■ AIM:
Without including the pictures, copy out every line below.

■ INFORMATION SHOWN:
>> BEGIN
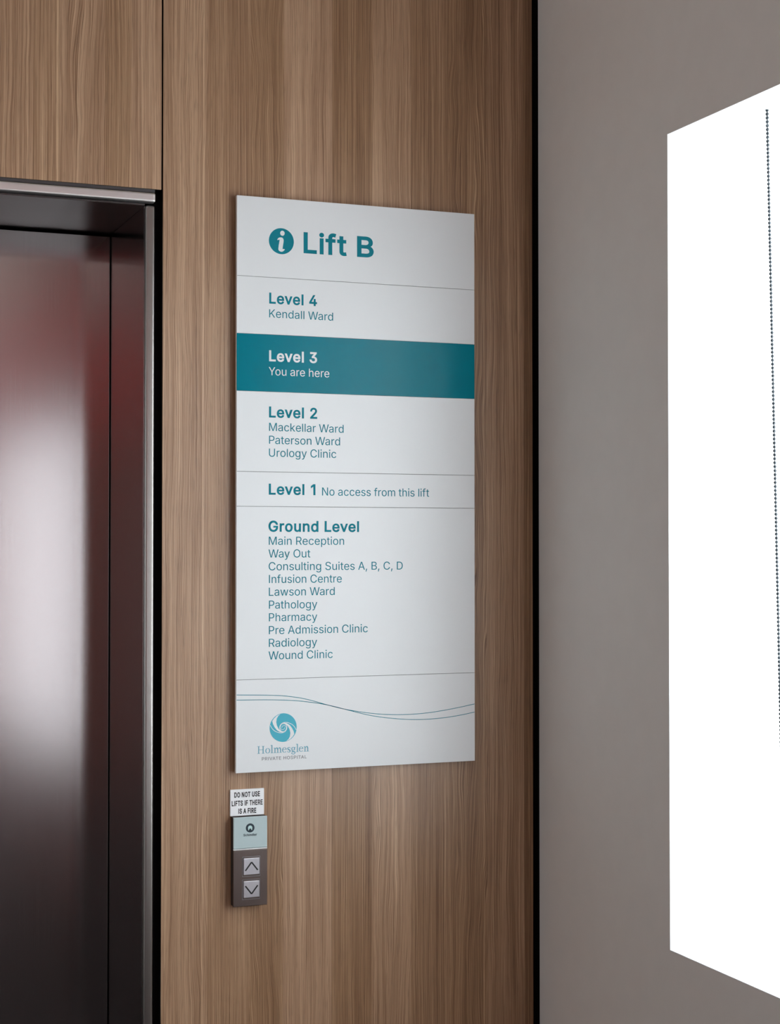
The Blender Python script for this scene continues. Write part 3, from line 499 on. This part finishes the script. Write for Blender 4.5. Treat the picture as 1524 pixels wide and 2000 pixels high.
def glyph_mesh(ch, off):
    """filled outline of one letter; the stroke weight grows with off"""
    if (ch, off) in _glyph:
        return _glyph[ch, off]
    def area(p): return sum(a[0] * b[1] - b[0] * a[1] for a, b in zip(p, p[1:] + p[:1])) / 2
    def sample(t, n=4):
        k = len(t) // 6
        out = []
        for i in range(k):
            p = t[i * 6:i * 6 + 6]
            q = t[(i + 1) % k * 6:(i + 1) % k * 6 + 6]
            c = [(p[2], p[3]), (p[4], p[5]), (q[0], q[1]), (q[2], q[3])]
            # straight pieces need no extra points
            flat = abs((c[1][0] - c[0][0]) * (c[3][1] - c[0][1]) - (c[1][1] - c[0][1]) * (c[3][0] - c[0][0])) < 60 and \
                abs((c[2][0] - c[0][0]) * (c[3][1] - c[0][1]) - (c[2][1] - c[0][1]) * (c[3][0] - c[0][0])) < 60
            for j in range(1 if flat else n):
                u = j / n
                out.append(tuple(((1 - u) ** 3 * c[0][d] + 3 * u * (1 - u) ** 2 * c[1][d] + 3 * u * u * (1 - u) * c[2][d] + u ** 3 * c[3][d]) / 1000 for d in (0, 1)))
        ded = []
        for p in out:
            if not ded or math.hypot(p[0] - ded[-1][0], p[1] - ded[-1][1]) > 0.0015:
                ded.append(p)
        while math.hypot(ded[0][0] - ded[-1][0], ded[0][1] - ded[-1][1]) < 0.0015:
            ded.pop()
        return ded
    def grow(p, d):
        out = []
        for i in range(len(p)):
            a, b, c = p[i - 1], p[i], p[(i + 1) % len(p)]
            u = (b[0] - a[0], b[1] - a[1]); v = (c[0] - b[0], c[1] - b[1])
            lu, lv = math.hypot(*u), math.hypot(*v)
            n1 = (u[1] / lu, -u[0] / lu); n2 = (v[1] / lv, -v[0] / lv)
            m = (n1[0] + n2[0], n1[1] + n2[1])
            k = max(0.35, (m[0] ** 2 + m[1] ** 2) / 2)
            out.append((b[0] + m[0] / k * d, b[1] + m[1] / k * d))
        return out
    sp = [sample(t) for t in GLYPHS[ch][1]]
    ar = [area(p) for p in sp]
    sign = 1 if not ar else math.copysign(1, max(ar, key=abs))
    groups = []
    for i, p in enumerate(sp):
        if ar[i] * sign > 0:
            mine = [p] + [sp[j] for j in range(len(sp)) if ar[j] * sign < 0 and inside(sp[j][0], p)]
            groups.append([grow(q, off * sign) for q in mine])
    verts, faces = fill(groups) if groups else ([], [])
    _glyph[ch, off] = (verts, faces)
    return _glyph[ch, off]

def lettering(name, s, xl, xr, zb, cap, mat, parent, y, off=0.0, th=0.0003, track=0):
    bm = bmesh.new()
    pen, pts = 0.0, []
    for i, ch in enumerate(s):
        vs, fs = glyph_mesh(ch, off)
        bv = [bm.verts.new((v[0] + pen, 0, v[1])) for v in vs]
        for f in fs:
            try:
                bm.faces.new([bv[k] for k in f])
            except ValueError:
                pass
        pen += (GLYPHS[ch][0] + track + KERN.get(s[i:i + 2], 0)) / 1000 + off * 1.5
    lone = [v for v in bm.verts if not v.link_faces]
    bmesh.ops.delete(bm, geom=lone, context='VERTS')
    xs = [v.co.x for v in bm.verts]
    x0, x1 = min(xs), max(xs)
    sx, sz = (xr - xl) / (x1 - x0), cap / (0.509 + 2 * off)
    for v in bm.verts:
        v.co = Vector((xl + (v.co.x - x0) * sx, y - th, zb + (v.co.z + off) * sz))
    bmesh.ops.remove_doubles(bm, verts=bm.verts[:], dist=1e-7)
    r = bmesh.ops.extrude_face_region(bm, geom=bm.faces[:])
    for g in r['geom']:
        if isinstance(g, bmesh.types.BMVert):
            g.co.y = y
    return link(name, bm, mat, parent)

# ---------------------------------------------------------------- room shell
CEIL, XL, YB = 3.50, -1.95, -7.6
RW, RT = 1.431, 0.20                       # right wall face and thickness
W1 = (-1.85, -0.4825, 0.9252, 2.2884)      # window beside the lift (y0, y1, z0, z1)
W3 = (-1.35, -0.25, 0.9252, 2.2884)     # unseen window added opposite, throws fill light on the right wall
W2 = (-7.55, -3.95, 0.50, 2.25)              # next window along the same wall

structure(bx('floor', M['carpet'], None, XL - .2, RW + RT, YB - .2, 0.36, -0.1, 0.0))
ce = structure(bx('ceiling', M['ceiling'], None, XL - .2, RW + RT, YB - .2, 0.36, CEIL, CEIL + 0.1))
bx('dark_soffit', M['brown'], ce, XL, RW - .001, YB + .001, -3.2, CEIL - 0.06, CEIL)  # unseen, added to darken the top of the door's reflection

em, N_, L_, P_ = new_mat('added_rear_light_glow')
P_.inputs['Emission Color'].default_value = (1.0, 0.95, 0.88, 1)
P_.inputs['Emission Strength'].default_value = 5.0
bx('added_rear_light', em, ce, -0.5, 1.2, -6.7, -6.2, CEIL - 0.075, CEIL - 0.061)  # unseen glowing panel added to brighten the rear wall the door reflects

# wall with the lift: black backing carrying the oak cladding boards
OX0, OX1 = -0.4505, 0.671                  # clear width over the jamb liners
b = bmesh.new()
box(b, OX1 + .0005, RW + RT, 0.018, 0.36, 0, CEIL)
box(b, RW, RW + RT, 0.0, 0.018, 0, CEIL)  # black return puts the corner gap's shade into the colour
box(b, XL - .2, OX0, 0.018, 0.36, 0, CEIL)
box(b, OX0, OX1 + .0005, 0.018, 0.36, 2.2245, CEIL)
box(b, XL - .2, RW + RT, 0.36, 0.40, 0, CEIL)
wb = structure(link('wall_back', b, M['void']))
bx('cladding_panel', M['wood'], wb, 0.6850, 1.4178, 0.0, 0.003, 0.0, CEIL, bev=0.0006)
bx('cladding_panel', M['wood'], wb, -0.449, 0.6820, 0.0, 0.003, 2.2330, CEIL, bev=0.0006)
bx('cladding_panel', M['wood'], wb, XL, -0.462, 0.0, 0.003, 0.0, CEIL, bev=0.0006)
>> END
■ RESPONSE TO THIS TASK:
The Blender Python script for this scene continues. Write part 3, from line 499 on. This part finishes the script. Write for Blender 4.5. Treat the picture as 1524 pixels wide and 2000 pixels high.
def glyph_mesh(ch, off):
    """filled outline of one letter; the stroke weight grows with off"""
    if (ch, off) in _glyph:
        return _glyph[ch, off]
    def area(p): return sum(a[0] * b[1] - b[0] * a[1] for a, b in zip(p, p[1:] + p[:1])) / 2
    def sample(t, n=4):
        k = len(t) // 6
        out = []
        for i in range(k):
            p = t[i * 6:i * 6 + 6]
            q = t[(i + 1) % k * 6:(i + 1) % k * 6 + 6]
            c = [(p[2], p[3]), (p[4], p[5]), (q[0], q[1]), (q[2], q[3])]
            # straight pieces need no extra points
            flat = abs((c[1][0] - c[0][0]) * (c[3][1] - c[0][1]) - (c[1][1] - c[0][1]) * (c[3][0] - c[0][0])) < 60 and \
                abs((c[2][0] - c[0][0]) * (c[3][1] - c[0][1]) - (c[2][1] - c[0][1]) * (c[3][0] - c[0][0])) < 60
            for j in range(1 if flat else n):
                u = j / n
                out.append(tuple(((1 - u) ** 3 * c[0][d] + 3 * u * (1 - u) ** 2 * c[1][d] + 3 * u * u * (1 - u) * c[2][d] + u ** 3 * c[3][d]) / 1000 for d in (0, 1)))
        ded = []
        for p in out:
            if not ded or math.hypot(p[0] - ded[-1][0], p[1] - ded[-1][1]) > 0.0015:
                ded.append(p)
        while math.hypot(ded[0][0] - ded[-1][0], ded[0][1] - ded[-1][1]) < 0.0015:
            ded.pop()
        return ded
    def grow(p, d):
        out = []
        for i in range(len(p)):
            a, b, c = p[i - 1], p[i], p[(i + 1) % len(p)]
            u = (b[0] - a[0], b[1] - a[1]); v = (c[0] - b[0], c[1] - b[1])
            lu, lv = math.hypot(*u), math.hypot(*v)
            n1 = (u[1] / lu, -u[0] / lu); n2 = (v[1] / lv, -v[0] / lv)
            m = (n1[0] + n2[0], n1[1] + n2[1])
            k = max(0.35, (m[0] ** 2 + m[1] ** 2) / 2)
            out.append((b[0] + m[0] / k * d, b[1] + m[1] / k * d))
        return out
    sp = [sample(t) for t in GLYPHS[ch][1]]
    ar = [area(p) for p in sp]
    sign = 1 if not ar else math.copysign(1, max(ar, key=abs))
    groups = []
    for i, p in enumerate(sp):
        if ar[i] * sign > 0:
            mine = [p] + [sp[j] for j in range(len(sp)) if ar[j] * sign < 0 and inside(sp[j][0], p)]
            groups.append([grow(q, off * sign) for q in mine])
    verts, faces = fill(groups) if groups else ([], [])
    _glyph[ch, off] = (verts, faces)
    return _glyph[ch, off]

def lettering(name, s, xl, xr, zb, cap, mat, parent, y, off=0.0, th=0.0003, track=0):
    bm = bmesh.new()
    pen, pts = 0.0, []
    for i, ch in enumerate(s):
        vs, fs = glyph_mesh(ch, off)
        bv = [bm.verts.new((v[0] + pen, 0, v[1])) for v in vs]
        for f in fs:
            try:
                bm.faces.new([bv[k] for k in f])
            except ValueError:
                pass
        pen += (GLYPHS[ch][0] + track + KERN.get(s[i:i + 2], 0)) / 1000 + off * 1.5
    lone = [v for v in bm.verts if not v.link_faces]
    bmesh.ops.delete(bm, geom=lone, context='VERTS')
    xs = [v.co.x for v in bm.verts]
    x0, x1 = min(xs), max(xs)
    sx, sz = (xr - xl) / (x1 - x0), cap / (0.509 + 2 * off)
    for v in bm.verts:
        v.co = Vector((xl + (v.co.x - x0) * sx, y - th, zb + (v.co.z + off) * sz))
    bmesh.ops.remove_doubles(bm, verts=bm.verts[:], dist=1e-7)
    r = bmesh.ops.extrude_face_region(bm, geom=bm.faces[:])
    for g in r['geom']:
        if isinstance(g, bmesh.types.BMVert):
            g.co.y = y
    return link(name, bm, mat, parent)

# ---------------------------------------------------------------- room shell
CEIL, XL, YB = 3.50, -1.95, -7.6
RW, RT = 1.431, 0.20                       # right wall face and thickness
W1 = (-1.85, -0.4825, 0.9252, 2.2884)      # window beside the lift (y0, y1, z0, z1)
W3 = (-1.35, -0.25, 0.9252, 2.2884)     # unseen window added opposite, throws fill light on the right wall
W2 = (-7.55, -3.95, 0.50, 2.25)              # next window along the same wall

structure(bx('floor', M['carpet'], None, XL - .2, RW + RT, YB - .2, 0.36, -0.1, 0.0))
ce = structure(bx('ceiling', M['ceiling'], None, XL - .2, RW + RT, YB - .2, 0.36, CEIL, CEIL + 0.1))
bx('dark_soffit', M['brown'], ce, XL, RW - .001, YB + .001, -3.2, CEIL - 0.06, CEIL)  # unseen, added to darken the top of the door's reflection

em, N_, L_, P_ = new_mat('added_rear_light_glow')
P_.inputs['Emission Color'].default_value = (1.0, 0.95, 0.88, 1)
P_.inputs['Emission Strength'].default_value = 5.0
bx('added_rear_light', em, ce, -0.5, 1.2, -6.7, -6.2, CEIL - 0.075, CEIL - 0.061)  # unseen glowing panel added to brighten the rear wall the door reflects

# wall with the lift: black backing carrying the oak cladding boards
OX0, OX1 = -0.4505, 0.671                  # clear width over the jamb liners
b = bmesh.new()
box(b, OX1 + .0005, RW + RT, 0.018, 0.36, 0, CEIL)
box(b, RW, RW + RT, 0.0, 0.018, 0, CEIL)  # black return puts the corner gap's shade into the colour
box(b, XL - .2, OX0, 0.018, 0.36, 0, CEIL)
box(b, OX0, OX1 + .0005, 0.018, 0.36, 2.2245, CEIL)
box(b, XL - .2, RW + RT, 0.36, 0.40, 0, CEIL)
wb = structure(link('wall_back', b, M['void']))
bx('cladding_panel', M['wood'], wb, 0.6850, 1.4178, 0.0, 0.003, 0.0, CEIL, bev=0.0006)
bx('cladding_panel', M['wood'], wb, -0.449, 0.6820, 0.0, 0.003, 2.2330, CEIL, bev=0.0006)
bx('cladding_panel', M['wood'], wb, XL, -0.462, 0.0, 0.003, 0.0, CEIL, bev=0.0006)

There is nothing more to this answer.